Нерушимость есть условие каждого созидания.
1 сентября 1935 г.
Тимур Хада
Злата Прага
Нынешний год является памятным сроком многому. Переношусь за четверть века, за тридцать пять лет, и всюду встречаются жизненные вехи, полные внутреннего значения. Тут и зачинание картин, и росписи, и сроки общественной работы. Всего много.
Среди всего этого разнообразия встают некоторые памятки особо сердечного значения. Среди них – незабываемый год начала иностранных выставок. Сейчас мы привыкли переплывать океаны, переноситься через горы и необозримые пространства, но ведь тридцать лет тому назад люди были гораздо неподвижнее.
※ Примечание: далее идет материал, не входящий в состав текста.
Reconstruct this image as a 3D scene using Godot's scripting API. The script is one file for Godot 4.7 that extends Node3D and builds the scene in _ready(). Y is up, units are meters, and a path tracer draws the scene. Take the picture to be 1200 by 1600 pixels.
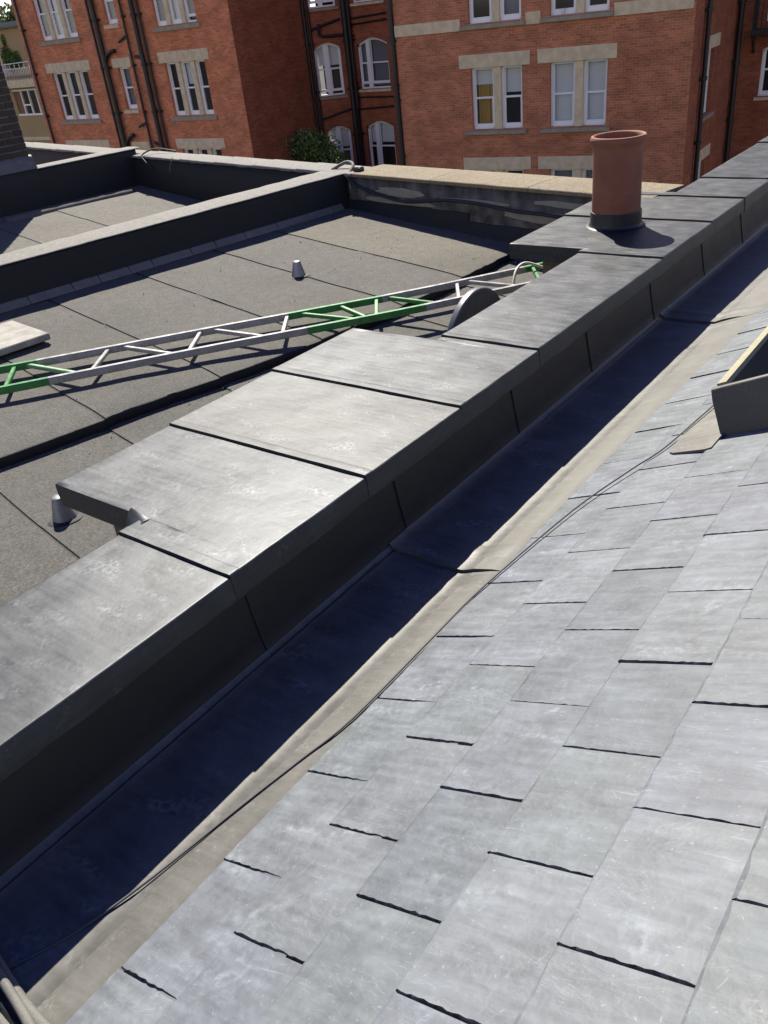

Каждое путешествие сопрягалось с какими-то особыми решениями. Где уж тут говорить о заграничных путешествиях или об экспедициях, когда и сама Россия-то была не обследована, а ездить по отечеству считалось чуть ли не каким-то дурным, квасным вкусом. Именно тогда мы спрашивали на газетных листах, отчего россияне не любят свою родину и так мало знают ее драгоценные памятники старины и природные красоты. И на такие вопросы мы получали в ответ холодные взгляды и пожимание плечей.
Когда приходилось встречаться с такими замечательными путешественниками, как Пржевальский, Потанин, Миклухо-Маклай, и другими такими же, можно сказать, подвижниками познания, то на них смотрели как на каких-то особенных людей, почти что как на фанатиков. Впрочем, тяжеловесность неотрывной оседлости свойственна была не одним нам, русским. Приходилось слышать и о французах, которые с гордостью говорили, что за всю свою жизнь они не покинули родного города.